Democracy is Not Democratic

This article will argue that an anarcho-capitalist society is more democratic than Democracy and that an a-c society is actually a populist idea.

This recent article from Reason summarizes the results of recent Cato Instituted research. The Cato research suggests that Americans would be more happy paying taxes, and in fact might be willing to pay more in taxes, if they could more strongly influence how that money was spent. Specifically, instead of allowing representatives to set the spending budget, Cato asks what would happen if Americans could set the budget themselves as part of filing out their tax forms.

Here’s a simple argument that anarcho-capitalism is populist: Assuming Cato is correct and adequately demonstrates that consumers are willing to spend more when they have better influence over how that money is spent, it follows that they have a higher willingness to pay when they have better control on how the money is spent. Willingness to pay demonstrates preference, which implies that consumers prefer to control as much of the spending of their own money as possible. The social system where consumers maximize the spending control of their own money is anarcho-capitalism.

Now, the criticism of anarcho-capitalism is that it maximizes inequality and collapses into monarchy or something, which seems to be akin to arguing for the presence of natural monopoly in the markets for governance, military, and certain other goods. I reject the notion that long-run monopolies exist accept for perhaps certain benevolent monopolies which the market allows, but perhaps those won’t even exist.

In contrast to the criticism, and while it may be true that anarcho-capitalism maximizes inequality, an a-c society is actually more democratic than a Democracy for at least three reasons. First, let’s define what a democratic society is. A democratic society, as I define it, can be defined in two ways:

  1. Each member of society has an equal voice in the socio-political process.
  2. Each member of society realizes their most fair level of voice in the socio-political process.

As it turns out, an a-c society necessarily meets both definitions in the long run, but not necessarily in the short run. A traditional democracy meets one of the definitions in the short run but necessarily meets neither in the long run.
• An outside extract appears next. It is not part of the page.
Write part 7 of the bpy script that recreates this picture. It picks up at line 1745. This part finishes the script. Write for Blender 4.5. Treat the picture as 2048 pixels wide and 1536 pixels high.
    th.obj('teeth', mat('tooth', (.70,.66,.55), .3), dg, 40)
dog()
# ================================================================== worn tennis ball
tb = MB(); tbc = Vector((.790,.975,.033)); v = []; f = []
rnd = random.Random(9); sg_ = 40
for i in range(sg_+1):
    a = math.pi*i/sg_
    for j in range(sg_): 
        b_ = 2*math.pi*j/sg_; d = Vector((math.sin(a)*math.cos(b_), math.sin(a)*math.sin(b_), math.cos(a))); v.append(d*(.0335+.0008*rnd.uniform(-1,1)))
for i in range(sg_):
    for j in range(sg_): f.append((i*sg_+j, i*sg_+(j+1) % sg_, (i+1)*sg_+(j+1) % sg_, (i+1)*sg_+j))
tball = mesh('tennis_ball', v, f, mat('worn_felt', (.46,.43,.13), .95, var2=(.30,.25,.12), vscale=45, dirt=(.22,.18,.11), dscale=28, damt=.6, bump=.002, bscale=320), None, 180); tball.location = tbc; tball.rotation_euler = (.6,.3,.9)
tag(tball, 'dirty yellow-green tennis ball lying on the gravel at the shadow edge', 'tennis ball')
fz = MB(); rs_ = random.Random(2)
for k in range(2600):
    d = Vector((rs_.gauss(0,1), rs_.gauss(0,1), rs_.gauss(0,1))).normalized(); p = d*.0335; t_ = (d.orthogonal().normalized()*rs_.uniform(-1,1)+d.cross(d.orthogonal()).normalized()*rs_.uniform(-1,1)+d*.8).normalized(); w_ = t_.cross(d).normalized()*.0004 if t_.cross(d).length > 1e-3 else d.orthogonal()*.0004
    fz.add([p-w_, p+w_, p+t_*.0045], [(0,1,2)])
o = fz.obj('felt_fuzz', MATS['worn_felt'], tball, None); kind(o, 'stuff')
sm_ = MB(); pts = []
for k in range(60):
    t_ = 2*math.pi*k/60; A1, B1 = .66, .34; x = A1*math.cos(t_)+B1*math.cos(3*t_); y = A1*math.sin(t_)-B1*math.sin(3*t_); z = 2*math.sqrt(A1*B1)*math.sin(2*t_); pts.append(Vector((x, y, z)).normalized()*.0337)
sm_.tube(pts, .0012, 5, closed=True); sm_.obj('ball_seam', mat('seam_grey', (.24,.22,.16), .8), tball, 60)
Democracy historically turns into cronyism, oligarchy, and even monarchy, including the United States. In this society not everyone has an equal voice and neither do people realize their most fair voice, although it’s possible the United States was more democratic at the time of its origin. Even if every person had an equal vote when the U.S. was first founded, however, there would be members who did not realize their maximum potential voice. There would also have been, as there still are, certain members with inappropriately inflated voice or influence.

In an anarcho-capitalist society there would most certainly be short-run distortions, but it is not at all certain that these distortions would be larger in magnitude than the distortions which result from the present state of American oligarchy. As time goes on, however, a-c society would become arbitrarily optimal. It would be optimal because everyone would have their efficient level of voice.

The long run equilibrium in an a-c society is the most fair level. When this situation occurs everyone would also have an equal voice in two senses, but not in a third sense which is sometimes mistaken for what they should have.

  1. They would have an equal voice in the sense that everyone’s voice would be exactly as strong as they would like it to be.
  2. They would have an equal voice in the sense that everyone’s voice would be at its efficient level.
  3. They would not be equal in the sense that everyone’s voice or influence is equal in strength or degree.

They key questions which determine whether an a-c society is preferable at the present time are:

  1. Would the switch to a-c society cause distortions which are so large that the result is an inferior total welfare in the short run? If so, are we willing to endure that short-run pain?
  2. Is the switch to a-c society either feasible or desirable once we consider the distributional effects? In particular:
    1. Is the benefit of the switch sufficient to overpower entrenched interests?
    2. Would the switch harm other groups such as the poor to intolerable degrees?

My view is that we shouldn’t switch altogether right now, but we would benefit from beginning the transition right now. In other words, let’s increase the ability of people to control their own money a bit at a time, and one day let’s allow them to fully control their own money.